Our house was heated with a wood heater in the front room and a small range in the kitchen. It wasn't too cold downstairs but it sure was cold upstairs. Dad eventually put a vent in the ceiling over the heater, which let some heat up to the second story.
For the first few years we burned mill ends from George Little's mill. Mother ordered 10 wagon loads in the spring and my sisters and I had to pile it in the shed. It was a huge pile and we sniveled and whined, but we didn't get any sympathy from Mother.
There wasn't any electricity or running water so laundry was done by hand, the water being carried in and out. A galvanized tub, copper boiler, scrub board and sometimes a plunger, were mostly what people used.
Ironing was done with Sad Irons heated on top of the stove. We put a cake pan over them to keep the heat in.
For light we used coal oil lamps. We had an Aladdin lamp in the front room and small lamps with reflectors in the kitchen. Filling them and trimming the wicks was a daily job.
We didn't have a proper basement but there was a large hole under the house where we kept vegetables and canning. We also kept a crock of eggs that were in waterglass solution. Mother bought 20 dozen in the spring when they were 15 cents a dozen.
I remember Mother bought a crate of plums and I was helping her remove the stones and I decided I'd like to have two or three to eat. We always wore bloomers with elastic at the knee and I thought that would be a good place to stash them. To do this I dropped one and when I bent down to pick it up I took one down and slipped it under the elastic. Once the plums were stoned I went outside and ate mine. (
oh, my, can't you just see mother telling this story....she'd be chuckling)
Wild raspberries were plentiful in the early days and we only had to go up Lanfear's Hill to get all we wanted. I didn't like picking berries but mother insisted that I go along. One day I got into a great patch and I picked quite a few, but when Mother came back to check on me, I'd eaten most of them. I was sent home and never taken berry picking again.

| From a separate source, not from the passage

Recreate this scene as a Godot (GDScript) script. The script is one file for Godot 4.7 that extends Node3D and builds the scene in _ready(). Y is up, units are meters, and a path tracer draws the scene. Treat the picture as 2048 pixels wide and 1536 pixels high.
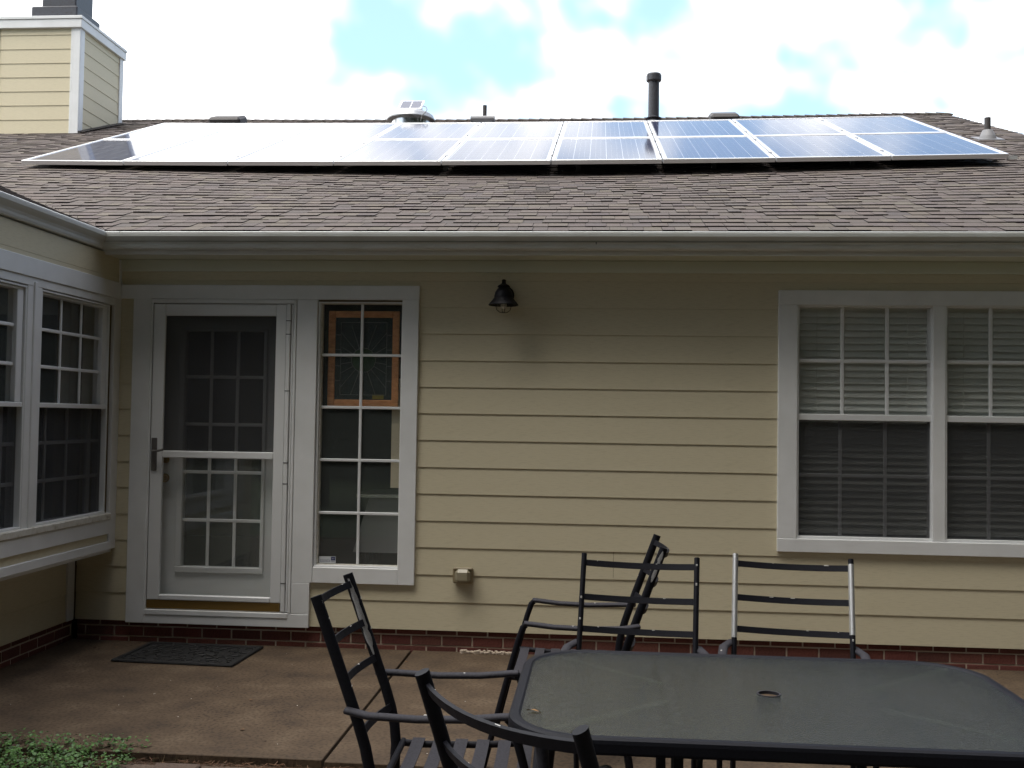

Because of a lack of transportation, the lakes in the area weren't available to most of us. The pond that we swam in was behind Curley Bailey's (next to where Canadian Tire is today) and I believe it was called Colthurst's Pond. I always thought it was part of a gully and that some boys trenched the water from Howe Creek to fill it in. I've since heard different stories on how it came to be there. I do know it wasn't stagnant. We spent many happy hours down there and, in later years, other young people used it. I think we all learned to swim or dog paddle and the braver ones learned to dive. By the end of the day it was a mud hole.
The saying 'you don't miss what you've never had' held true in the 20s. We made our own pleasure and the kids I went with enjoyed CGIT (
Canadian Girls In Training - it was through the United Church, I believe), choir, basketball, softball, skating in the Horseshoe area, sleigh riding down Moore's Hill (Miles' Hill) and swimming. There were also dance classes in the GWVA (Great War Veterans' Association) where young and old learned to dance. My Dad taught the dances and played for them on the accordion he came to Terrace with in 1917.
Before the depression, the two Glass girls (
Helen and?), Adeline Thomas (
married Lee Llewellyn) and my sister and I earned pocket money in the summer picking strawberries at Remo. Mr. Hubert, Mr. Carr and Mr. Jopp had large fields of strawberries and we were paid 75 cents to pick a crate of berries, which was good money at that time. The last summer we picked, the depression was really being felt and the growers were only paid $1.35 per crate so they went out of the berry business.
Although Remo was a small community, the people got together and had dances. A gramophone supplied the music. The record called 'Snow Dear' was a favourite of some of the men. Their strawberry social was also enjoyed by all who came.
The 1920s ended with the start of the depression and the 1930s ended with the start of World War II, but the pioneer spirit was strong in the community and we never gave up.
It was great growing up in the 20s, even meeting the evening train was fun.